Notwithstanding the bad neighbourhood in which Israel is situated, the Jewish state is blossoming on almost every level while Jews in the Diaspora live in comfort and occupy positions of responsibility and national prominence. Another reason to respond to Esau’s embrace in good faith!

 

Leone

 

Which brings me to Leone who’s the reason why I’ve been given the honour of standing here today. Rabbi Goldsmith has spoken to her with warmth and sensitivity. Let me therefore say a few words about her in the context of this address.

 

She stood before you today as a member this congregation and as a graduate of Akiva School that helped shape her Jewish identity and equipped her with basic Jewish knowledge.

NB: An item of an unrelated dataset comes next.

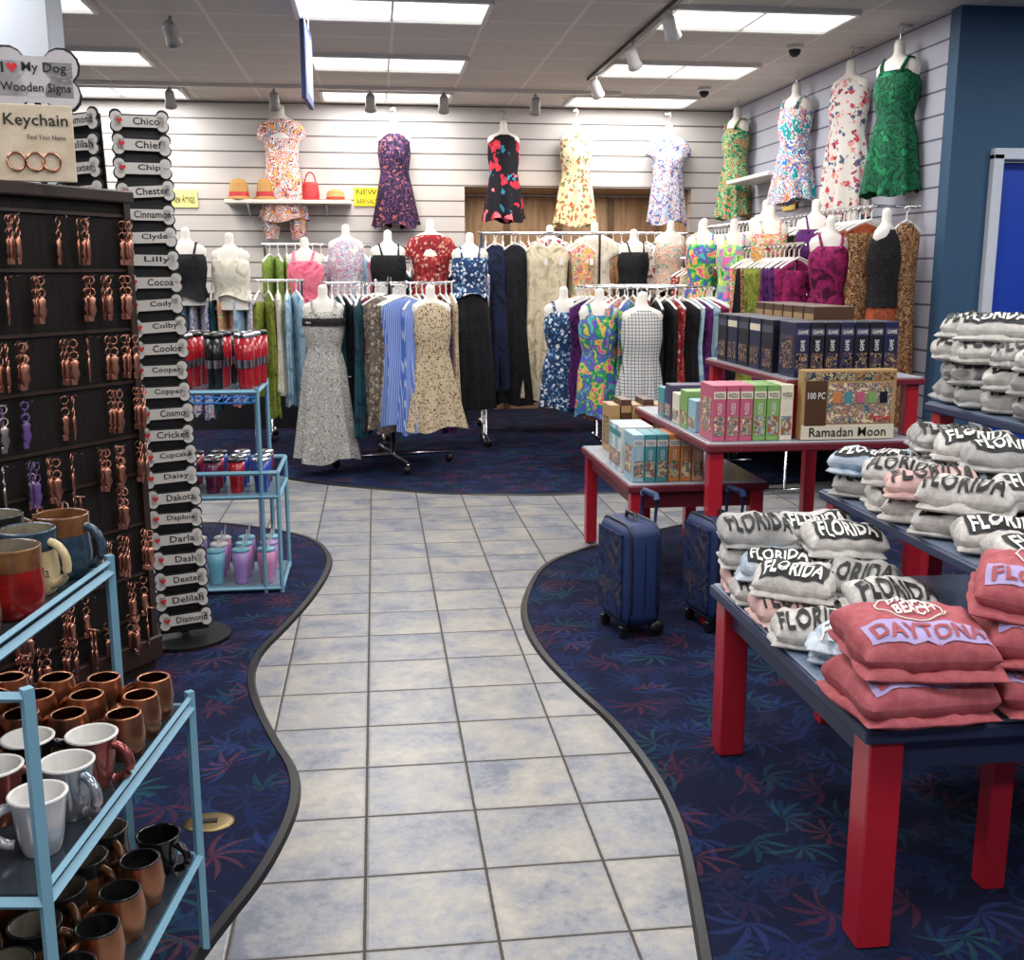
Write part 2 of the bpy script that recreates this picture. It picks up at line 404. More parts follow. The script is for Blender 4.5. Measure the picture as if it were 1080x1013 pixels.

She’s now a pupil of a very English establishment. I see her as being at home in both worlds, not as a victim of Esau or one who seeks to distance herself from Jacob but as a true child of Israel who lives happily with her non-Jewish neighbours as an equal and accepted partner.

 

I’d like to think that being Jewish is for her and her family a source of strength that combines roots with wings. That Judaism of today at its best. I hope that she and we all will always be able to read the text as it stands without having to worry about the dots.